Наши обстоятельства были ему известны не только благодаря вражеской разведке, работавшей в самых лучших условиях, но и потому, что наш народ и его политические представители ничего не делали, чтобы скрыть от врагов наши неурядицы. Немец проявил себя еще настолько политически незрелым, что он не в состоянии был владеть собой. Он высказывал свои мысли вслух, не считаясь с последствиями. Он удовлетворял свое тщеславие, открывая перед широкими кругами свои знания и свои чувства. Приносил ли он этим пользу отечеству или вредил, было второстепенным вопросом с точки зрения тех космополитических чувств, которыми он был охвачен. Он считал, что действует справедливо и умно, был сам этим доволен и предполагал, что и слушатели его так же довольны. Тем для него все дело и кончалось. Эта ошибка мешала нам в нашей великой борьбе за национальное существование больше, чем военные неудачи: Недостаток политической самодисциплины, которая составляет у англичан вторую натуру, отсутствие той любви к отечеству, свободной от космополитических мечтаний, какой проникнуты французы, — вот наши минусы; они ярко сказались в немецкой резолюции о мире, обсуждавшейся в рейхстаге 19 июля 1917 г., т. е. именно в тот день, когда проявилась в последний раз русская военная сила. Я знаю хорошо, что среди объективных оснований этой резолюции большую роль играли некоторые разочарования в ходе войны, а также в видимых результатах нашей подводной борьбы.

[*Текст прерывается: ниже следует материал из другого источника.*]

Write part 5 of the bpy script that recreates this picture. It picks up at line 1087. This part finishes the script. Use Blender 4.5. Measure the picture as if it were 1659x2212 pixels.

Можно быть различного мнения о правильности такой пессимистичной оценки нашего положения — как известно, я считал его более благоприятным, но во всяком случае нельзя не видеть ошибки в этом парламентском шаге. В то время когда противник рад был бы каждому негромкому слову о мире с нашей стороны, мы просто кричали ему в ухо о том, что хотим мира. Те речи, которые якобы маскировали положение вещей, были так прозрачны, что не могли ввести в заблуждение никого во вражеском лагере. Так, на слова Клемансо: «Я веду войну», слышалось у нас эхо: «Мы хотим мира». Я был против этих резолюций мира не с точки зрения общечеловеческой, а с точки зрения солдата. Я предвидел, во что это нам обойдется, и выразил это в словах: «Еще год войны, по крайней мере». Еще год войны, при тяжелом положении родины и наших союзников.